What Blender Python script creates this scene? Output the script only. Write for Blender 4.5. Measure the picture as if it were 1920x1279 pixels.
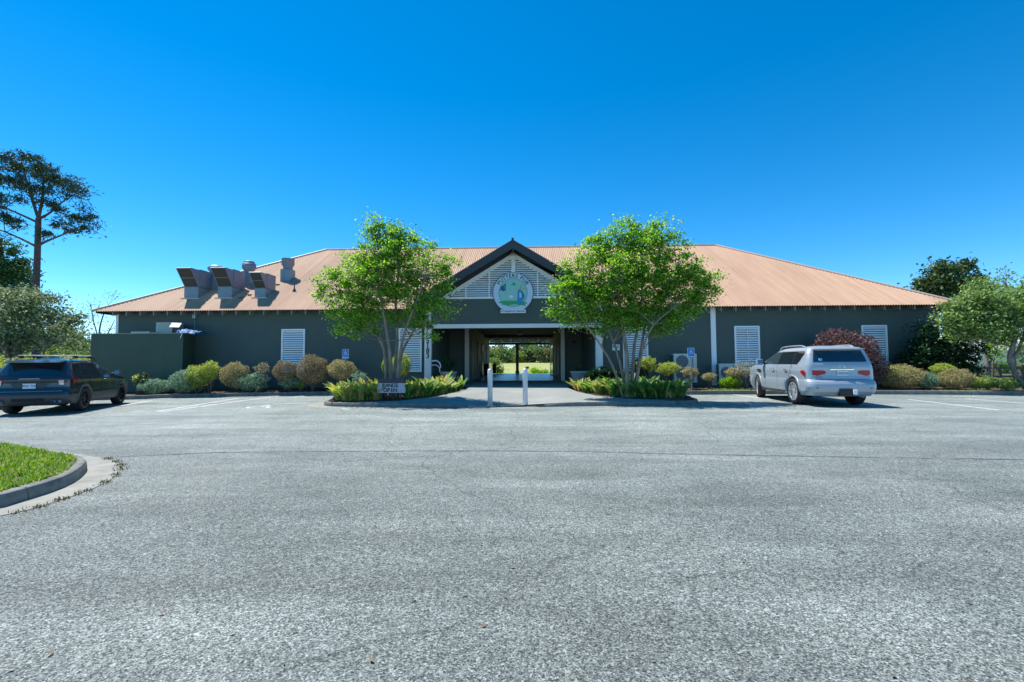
import bpy, math, random
import numpy as np
from mathutils import Vector, Matrix
C = bpy.context.scene.collection
for o in list(bpy.data.objects): bpy.data.objects.remove(o)
R_ = math.radians
rng = np.random.default_rng(7)
random.seed(7)

# ------------------------------------------------------------ camera
FPX, PITCH, YAW, ROLL, EYE = 853., .0482, .0296, .0045, 1.5
F_ = np.array([-math.sin(YAW)*math.cos(PITCH), math.cos(YAW)*math.cos(PITCH), math.sin(PITCH)])
R0 = np.array([math.cos(YAW), math.sin(YAW), 0.]); U0 = np.cross(R0, F_)
RT = R0*math.cos(ROLL)-U0*math.sin(ROLL); UP = R0*math.sin(ROLL)+U0*math.cos(ROLL)
cam = bpy.data.cameras.new('camera'); cam.sensor_width = 36; cam.lens = FPX/1920*36; cam.clip_end = 4000; cam.clip_start = .05
co = bpy.data.objects.new('camera', cam); C.objects.link(co)
M = Matrix.Identity(4)
for i in range(3):
    M[i][0] = RT[i]; M[i][1] = UP[i]; M[i][2] = -F_[i]
M[2][3] = EYE
co.matrix_world = M
bpy.context.scene.camera = co

# ------------------------------------------------------------ light
SUN_EL, SUN_AZ = 63.5, 59.       # azimuth measured from +Y towards -X
sdir = Vector((-math.sin(R_(SUN_AZ))*math.cos(R_(SUN_EL)), math.cos(R_(SUN_AZ))*math.cos(R_(SUN_EL)), math.sin(R_(SUN_EL))))
w = bpy.data.worlds.new('World'); bpy.context.scene.world = w; w.use_nodes = True
nt = w.node_tree; nt.nodes.clear()
sky = nt.nodes.new('ShaderNodeTexSky'); sky.sky_type = 'NISHITA'; sky.sun_disc = False
sky.sun_elevation = R_(SUN_EL); sky.sun_rotation = R_(-SUN_AZ)
sky.air_density = 0.66; sky.dust_density = 0.0; sky.ozone_density = 1.5; sky.altitude = 500
hs = nt.nodes.new('ShaderNodeHueSaturation'); hs.inputs['Saturation'].default_value = 1.42; hs.inputs['Hue'].default_value = .492
bg = nt.nodes.new('ShaderNodeBackground'); bg.inputs['Strength'].default_value = .15
wo = nt.nodes.new('ShaderNodeOutputWorld')
nt.links.new(sky.outputs[0], hs.inputs['Color']); nt.links.new(hs.outputs[0], bg.inputs[0]); nt.links.new(bg.outputs[0], wo.inputs[0])
sl = bpy.data.lights.new('sun', 'SUN'); sl.energy = 4.4; sl.angle = R_(.53); sl.color = (1, .95, .88)
so = bpy.data.objects.new('sun', sl); C.objects.link(so)
so.rotation_euler = sdir.to_track_quat('Z', 'Y').to_euler()
sc = bpy.context.scene
sc.view_settings.view_transform = 'Standard'; sc.view_settings.look = 'None'
sc.view_settings.exposure = 0.72; sc.view_settings.gamma = 1.0
sc.view_settings.use_curve_mapping = False

# ------------------------------------------------------------ measuring helpers (photo pixel + known distance -> point)
def ray(px, py): return F_*FPX+RT*(px-960)-UP*(py-639.5)
def at(px, py, Y):
    d = ray(px, py); return Vector(np.array([0, 0, EYE])+d*Y/d[1])
SL = .004
def gz(x): return SL*x
def G(px, py, dz=0.):
    d = ray(px, py); t = (EYE-dz)/(-(d[2]-SL*d[0])); return Vector(np.array([0, 0, EYE])+d*t)

# ------------------------------------------------------------ materials
def mat(name, col, rough=.7, metal=0., nz=None, bump=None, spec=.5, coat=0., col2=None, nscale=3., detail=5., coords='Object', trans=0., stretch=None):
    m = bpy.data.materials.new(name); m.use_nodes = True; t = m.node_tree; b = t.nodes['Principled BSDF']
    b.inputs['Base Color'].default_value = (*col, 1); b.inputs['Roughness'].default_value = rough
    b.inputs['Metallic'].default_value = metal; b.inputs['Specular IOR Level'].default_value = spec
    b.inputs['Coat Weight'].default_value = coat; b.inputs['Coat Roughness'].default_value = .03
    tc = t.nodes.new('ShaderNodeTexCoord'); src = tc.outputs[coords]
    if stretch:
        mp = t.nodes.new('ShaderNodeMapping'); mp.inputs['Scale'].default_value = stretch; t.links.new(src, mp.inputs[0]); src = mp.outputs[0]
    if col2:
        n = t.nodes.new('ShaderNodeTexNoise'); n.inputs['Scale'].default_value = nscale; n.inputs['Detail'].default_value = detail
        n.inputs['Roughness'].default_value = .65
        t.links.new(src, n.inputs['Vector'])
        r = t.nodes.new('ShaderNodeValToRGB'); r.color_ramp.elements[0].position = .35; r.color_ramp.elements[1].position = .68
        r.color_ramp.elements[0].color = (*col, 1); r.color_ramp.elements[1].color = (*col2, 1)
        t.links.new(n.outputs[0], r.inputs[0]); t.links.new(r.outputs[0], b.inputs['Base Color'])
    if bump:
        n2 = t.nodes.new('ShaderNodeTexNoise'); n2.inputs['Scale'].default_value = bump[0]; n2.inputs['Detail'].default_value = 6
        t.links.new(src, n2.inputs['Vector'])
        bp = t.nodes.new('ShaderNodeBump'); bp.inputs['Strength'].default_value = bump[1]; bp.inputs['Distance'].default_value = bump[2]
        t.links.new(n2.outputs[0], bp.inputs['Height']); t.links.new(bp.outputs[0], b.inputs['Normal'])
    return m
def leafmat(name, cols, trans=.38, rough=.42, spec=.4):
    rough = max(rough, .5); spec = min(spec, .25)
    m = bpy.data.materials.new(name); m.use_nodes = True; t = m.node_tree; b = t.nodes['Principled BSDF']
    out = t.nodes['Material Output']
    g = t.nodes.new('ShaderNodeNewGeometry'); r = t.nodes.new('ShaderNodeValToRGB')
    cr = r.color_ramp
    while len(cr.elements) < len(cols): cr.elements.new(.5)
    for i, c in enumerate(cols):
        cr.elements[i].position = i/(len(cols)-1); cr.elements[i].color = (*c, 1)
    t.links.new(g.outputs['Random Per Island'], r.inputs[0])
    t.links.new(r.outputs[0], b.inputs['Base Color']); b.inputs['Roughness'].default_value = rough
    b.inputs['Specular IOR Level'].default_value = spec
    tr = t.nodes.new('ShaderNodeBsdfTranslucent')
    hv = t.nodes.new('ShaderNodeHueSaturation'); hv.inputs['Value'].default_value = 1.5; hv.inputs['Saturation'].default_value = 1.1; hv.inputs['Hue'].default_value = .49
    t.links.new(r.outputs[0], hv.inputs['Color']); t.links.new(hv.outputs[0], tr.inputs['Color'])
    mx = t.nodes.new('ShaderNodeMixShader'); mx.inputs[0].default_value = trans
    t.links.new(b.outputs[0], mx.inputs[1]); t.links.new(tr.outputs[0], mx.inputs[2]); t.links.new(mx.outputs[0], out.inputs['Surface'])
    return m

def ramp(t, src, stops):
    r = t.nodes.new('ShaderNodeValToRGB'); cr = r.color_ramp
    while len(cr.elements) < len(stops): cr.elements.new(.5)
    for i, (p, c) in enumerate(stops):
        cr.elements[i].position = p; cr.elements[i].color = (c[0], c[1], c[2], 1)
    t.links.new(src, r.inputs[0]); return r.outputs[0]
def mul(t, a, b, mode='MULTIPLY', fac=1.):
    m = t.nodes.new('ShaderNodeMixRGB'); m.blend_type = mode; m.inputs[0].default_value = fac
    t.links.new(a, m.inputs[1]); t.links.new(b, m.inputs[2]); return m.outputs[0]
def noise(t, src, scale, detail=4., rough=.6, stretch=None):
    if stretch:
        mp = t.nodes.new('ShaderNodeMapping'); mp.inputs['Scale'].default_value = stretch; t.links.new(src, mp.inputs[0]); src = mp.outputs[0]
    n = t.nodes.new('ShaderNodeTexNoise'); n.inputs['Scale'].default_value = scale; n.inputs['Detail'].default_value = detail; n.inputs['Roughness'].default_value = rough
    t.links.new(src, n.inputs['Vector']); return n.outputs[0]

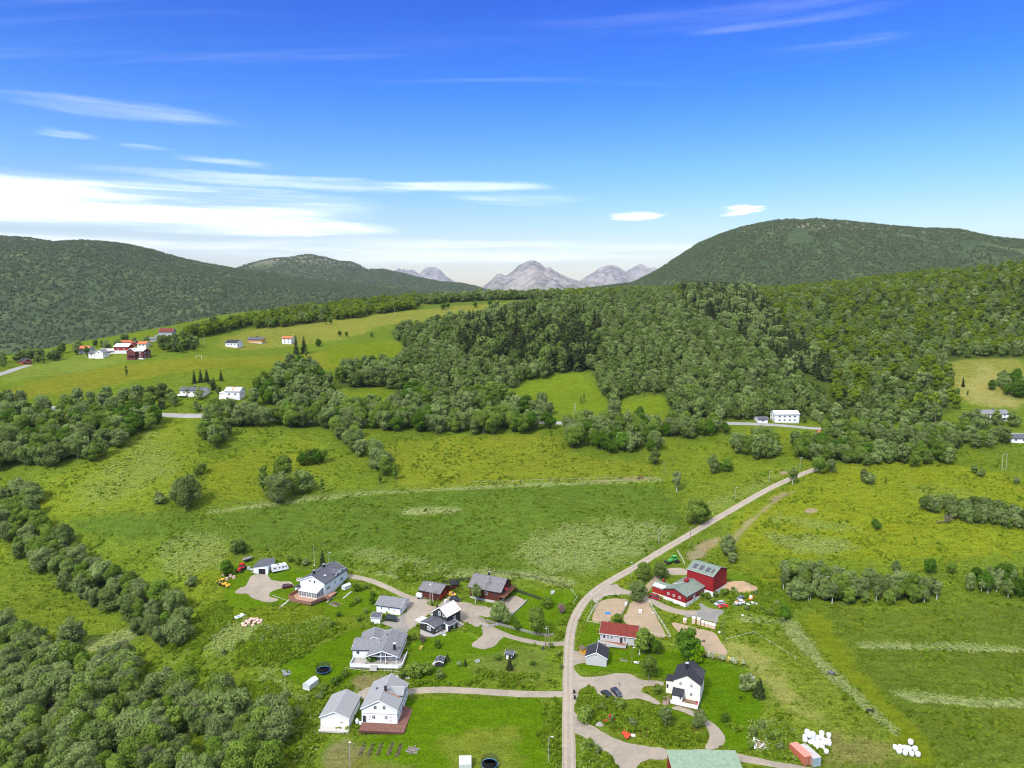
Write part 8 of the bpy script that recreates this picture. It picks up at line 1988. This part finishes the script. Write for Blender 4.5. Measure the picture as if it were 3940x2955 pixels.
    pole('twin-legged wooden pole at the lane junction', (2106, 2494), 8.0, twin=.9, lamp=True); pole('pale twin-legged pole beside the red garage', (1660, 2322), 8.5, pal := mat('bleached_pole', (.42, .39, .34), .9, .15), twin=.7, lamp=True)
    pole('dark utility pole at the gravel lane by the barn approach', (2655, 2097), 8.5); pole('H-frame power pole standing in the upper pasture', (3862, 1810), 10, pal, twin=1.4, cross=True)
    pole('power pole in the green clearing above the valley road', (2211, 1602), 9, pal, twin=.9); pole('dark power pole beside the great round willow', (2412, 1618), 10); pole('power pole on the hill pasture near the crest', (1519, 1216), 11, pal); pole('H-frame power pole in the forest cut', (3367, 1546), 10, pal, twin=1.4, cross=True); pole('power pole near the big white roadside house', (3079, 1560), 10); pole('dark pole on the verge of the valley road', (2857, 1643), 9); pole('power pole at the forest edge on the brow', (2574, 1140), 11, pal); pole('power pole on the crest beside the tiny red barn', (2295, 1118), 12, pal); pole('tall pole on the brow beside the hamlet', (787, 1335), 11, pal); pole('yellow-marked pole above the valley road', (3597, 1640), 9); pole('dark pole with two wires at the corner of the field fence', (2555, 1835), 8)
    def flag(label, px, h):
        t = thing('flagpole', label, 'flagpole', g1(*px), 0); MB().tube([(0, 0, -.2), (0, 0, h)], [.07, .035], 8).obj('pole', WHITE, t); MB().lathe([(0, h), (.09, h+.08), (0, h+.16)], 8).obj('knob', YELW, t); MB().box((0, 0, .2), (.5, .5, .5)).obj('foot', CONC, t)
    flag('white flagpole behind the long white house', (1210, 2176), 9.5); flag('white flagpole at the gable of the red-roofed house', (2460, 2519), 8.5)
    # goal frame on the hill field
    t = thing('football_goal', 'white football goal on the hill field', 'goal', g1(765, 1380), -.1); MB().box((-2.4, 0, 1.2), (.15, .15, 2.4)).box((2.4, 0, 1.2), (.15, .15, 2.4)).box((0, 0, 2.4), (5, .15, .15)).obj('frame', WHITE, t); MB().box((-2.4, 1.2, .6), (.1, 1.8, .1)).box((2.4, 1.2, .6), (.1, 1.8, .1)).obj('stay', WHITE, t)
    # power lines
    def wire(label, a, b, ha, hb, sag):
        A = g1(*a)+Vector((0, 0, ha)); B = g1(*b)+Vector((0, 0, hb)); n = 16
        MB().tube([A.lerp(B, i/n)-Vector((0, 0, sag*4*(i/n)*(1-i/n))) for i in range(n+1)], .035, 4).obj('power_line', PLAST, label=label, category='wire')
    wire('overhead wire between the valley road poles', (2412, 1618), (2857, 1643), 9.8, 8.8, 2.0); wire('overhead wire crossing to the big white roadside house', (2857, 1643), (3079, 1560), 8.8, 9.8, 1.5); wire('overhead wire from the forest cut down to the road', (3079, 1560), (3367, 1546), 9.8, 9.6, 2.5)
fences()

# ------------------------------------------------------------------ people and horses
def skin_figure(name, verts, edges, radii, m, parent, sub=1):
    me = bpy.data.meshes.new(name); me.from_pydata(verts, edges, []); o = link(name, me, parent)
    md = o.modifiers.new('skin', 'SKIN'); md.use_smooth_shade = True
    for i, r in enumerate(radii): me.skin_vertices[0].data[i].radius = (r, r)
    me.skin_vertices[0].data[0].use_root = True
    s = o.modifiers.new('sub', 'SUBSURF'); s.levels = sub; s.render_levels = sub
    me.materials.append(m)
    return o
def person(label, px, ang, top, legs, h=1.72, hair=(.10, .06, .03), stride=.12, dz=0.0):
    k = h/1.72; t = thing('person', label, 'person', g1(*px)+Vector((0, 0, dz)), math.radians(ang)); t.scale = (k, k, k)
    skin = mat('skin', (.55, .36, .27), .6, .05); V = [(0, 0, .95), (0, 0, 1.15), (0, 0, 1.38), (0, 0, 1.47), (0, 0, 1.58), (0, 0, 1.66), (0, .19, 1.36), (.05, .25, 1.08), (.14, .24, .86), (0, -.19, 1.36), (-.02, -.25, 1.08), (.08, -.25, .85), (0, .10, .90), (stride*.5, .11, .50), (stride*.4, .11, .08), (stride*.4+.14, .11, .04), (0, -.10, .90), (-stride*.3, -.11, .50), (-stride, -.11, .08), (-stride+.14, -.11, .04)]
    E = [(0, 1), (1, 2), (2, 3), (3, 4), (4, 5), (2, 6), (6, 7), (7, 8), (2, 9), (9, 10), (10, 11), (0, 12), (12, 13), (13, 14), (14, 15), (0, 16), (16, 17), (17, 18), (18, 19)]
    R = [.145, .135, .14, .06, .095, .085, .075, .05, .035, .075, .05, .035, .095, .065, .045, .04, .095, .065, .045, .04]
    o = skin_figure('body', V, E, R, skin, t)
    o.data.materials.clear(); o.data.materials.append(skin)
    # clothes follow the body a little outside it
    skin_figure('top', [(0, 0, .93), (0, 0, 1.15), (0, 0, 1.40), (0, .19, 1.36), (.04, .25, 1.10), (0, -.19, 1.36), (-.02, -.25, 1.10)], [(0, 1), (1, 2), (2, 3), (3, 4), (2, 5), (5, 6)], [.165, .155, .15, .09, .062, .09, .062], top, t)
    skin_figure('trousers', [(0, 0, .94), (0, .10, .88), (stride*.5, .11, .50), (stride*.4, .11, .12), (0, -.10, .88), (-stride*.3, -.11, .50), (-stride, -.11, .12)], [(0, 1), (1, 2), (2, 3), (0, 4), (4, 5), (5, 6)], [.16, .11, .08, .062, .11, .08, .062], legs, t)
    MB().lathe([(0, 1.55), (.11, 1.57), (.125, 1.65), (.10, 1.73), (0, 1.77)], 10, (-.02, 0, 0)).obj('hair', mat('hair_%d' % int(px[0]), hair, .7), t, smooth=True)
def horse(label, px, ang, coat, k=1.0, rug=None, graze=True):
    t = thing('horse', label, 'horse', g1(*px), math.radians(ang)); t.scale = (k, k, k)
    V = [(0, 0, 1.12), (.45, 0, 1.12), (.72, 0, 1.22), (-.45, 0, 1.16), (-.75, 0, 1.20), (.95, 0, 1.12 if graze else 1.55), (1.18, 0, .72 if graze else 1.85), (1.30, 0, .42 if graze else 1.95), (1.38, 0, .18 if graze else 1.70),
         (.55, .17, .85), (.58, .17, .48), (.56, .17, .06), (.52, -.17, .85), (.46, -.17, .48), (.42, -.17, .06), (-.62, .18, .88), (-.78, .18, .50), (-.72, .18, .06), (-.60, -.18, .88), (-.70, -.18, .50), (-.62, -.18, .06), (-.95, 0, 1.10), (-1.05, 0, .62)]
    E = [(0, 1), (1, 2), (0, 3), (3, 4), (2, 5), (5, 6), (6, 7), (7, 8), (1, 9), (9, 10), (10, 11), (1, 12), (12, 13), (13, 14), (3, 15), (15, 16), (16, 17), (3, 18), (18, 19), (19, 20), (4, 21), (21, 22)]
    R = [.33, .32, .26, .33, .24, .19, .15, .13, .08, .13, .075, .055, .13, .075, .055, .16, .08, .055, .16, .08, .055, .07, .05]
    skin_figure('body', V, E, R, coat, t, 1)
    mn = mat('dark_mane', (.02, .016, .014), .8, .2)
    MB().tube([(.70, 0, 1.50), (.92, 0, 1.34 if graze else 1.75), (1.12, 0, .95 if graze else 2.0)], [.05, .07, .04], 6).obj('mane', mn, t)
    for s in (-1, 1): MB().lathe([(.05, 0), (.03, .12), (0, .18)], 5, (1.14, s*.08, .72 if graze else 1.98)).obj('ear', coat, t)
    if rug:
        b = MB(); n = 10
        for x, r in ((-.85, .30), (-.45, .40), (0, .40), (.45, .39), (.70, .33)):
            for i in range(n+1):
                a = math.pi*(i/n)*1.25-.125*math.pi; b.v.append((x, math.cos(a)*r, 1.14+math.sin(a)*r))
        for i in range(4):
            for j in range(n): q = i*(n+1)+j; b.f.append((q, q+1, q+n+2, q+n+1)); b.uv.append([(0, 0)]*4)
        b.obj('rug', rug, t, smooth=True)
pk = mat('pink_cloth', (.75, .06, .22), .8, .1); dk = mat('dark_cloth', (.03, .03, .04), .8, .1); rd = mat('dark_red_cloth', (.35, .03, .04), .8, .1); bl = mat('blue_grey_cloth', (.30, .36, .42), .8, .1)
person('person in a pink top and dark trousers beside the long white house', (1310, 2262), 200, pk, dk)
person('person in a dark red top standing behind the parked cars', (2382, 2642), 110, rd, bl)
person('person with a pale cap and dark clothes at the deck corner', (1584, 2684), 250, dk, bl, hair=(.55, .68, .75))
person('person in black seated on the porch of the red-roofed house', (2389, 2476), 270, dk, dk, 1.5, dz=.5)
horse('grazing horse in a purple-grey rug beside the flower strip', (3198, 2601), -35, mat('black_coat', (.022, .016, .014), .6, .15), 1.05, mat('purple_grey_rug', (.12, .10, .17), .8, .1))
horse('dark brown horse grazing below the flower strip', (3347, 2746), -12, MATS['black_coat'], 1.05)
horse('brown horse grazing at the hay meadow fence', (2466, 1843), 170, mat('brown_coat', (.13, .045, .022), .6, .15), 1.25)
horse('dark foal lying low beside the brown horse', (2459, 1846), 190, MATS['black_coat'], .8)
# fallen dead tree on the pasture
def dead_tree():
    p = g1(3645, 2010); t = thing('dead_tree', 'grey fallen tree with bare branches on the pasture', 'tree', p, .1); V = crown(77, 4.0, 2.9, .2, 14, 700, .3, .8, .8)
    link('crown', quads_mesh('crown', V, LEAF['dead']), t); MB().tube([(-5.5, -.6, .4), (-2.5, -.2, .6), (1, 0, 1.5)], [.35, .28, .12], 7).tube([(-5.5, -.6, .5), (-6.2, .4, 1.4)], [.2, .05], 5).tube([(-5.5, -.6, .4), (-6.3, -1.4, .9)], [.2, .05], 5).tube([(-3, -.2, .6), (-1, -1.8, .9)], [.15, .04], 5).obj('trunk', BARK, t)
dead_tree()
# ------------------------------------------------------------------ haze
def haze():
    b = MB(); b.box((0, 9500, 640), (46000, 25000, 1500)); 
    m = bpy.data.materials.new('haze_air'); m.use_nodes = True
    t = NT(m.node_tree); t.n.clear()
    pv = t.add('ShaderNodeVolumePrincipled', None, Color=(.78, .87, 1.0, 1), Density=2.7e-5, Anisotropy=.2)
    t.add('ShaderNodeOutputMaterial', None, Volume=pv.outputs[0])
    b.obj('haze', m, kind='stuff', label='pale summer haze in the air over the valley', category='haze')
haze()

**Brief**: Return, please, the exact lines from the beginning of the entries above through the line containing "random.seed(7)", both included; pictures are left out.

**The reply**:
What Blender Python script creates this scene? Output the script only. Write for Blender 4.5. Measure the picture as if it were 1920x1279 pixels.
import bpy, math, random
import numpy as np
from mathutils import Vector, Matrix
C = bpy.context.scene.collection
for o in list(bpy.data.objects): bpy.data.objects.remove(o)
R_ = math.radians
rng = np.random.default_rng(7)
random.seed(7)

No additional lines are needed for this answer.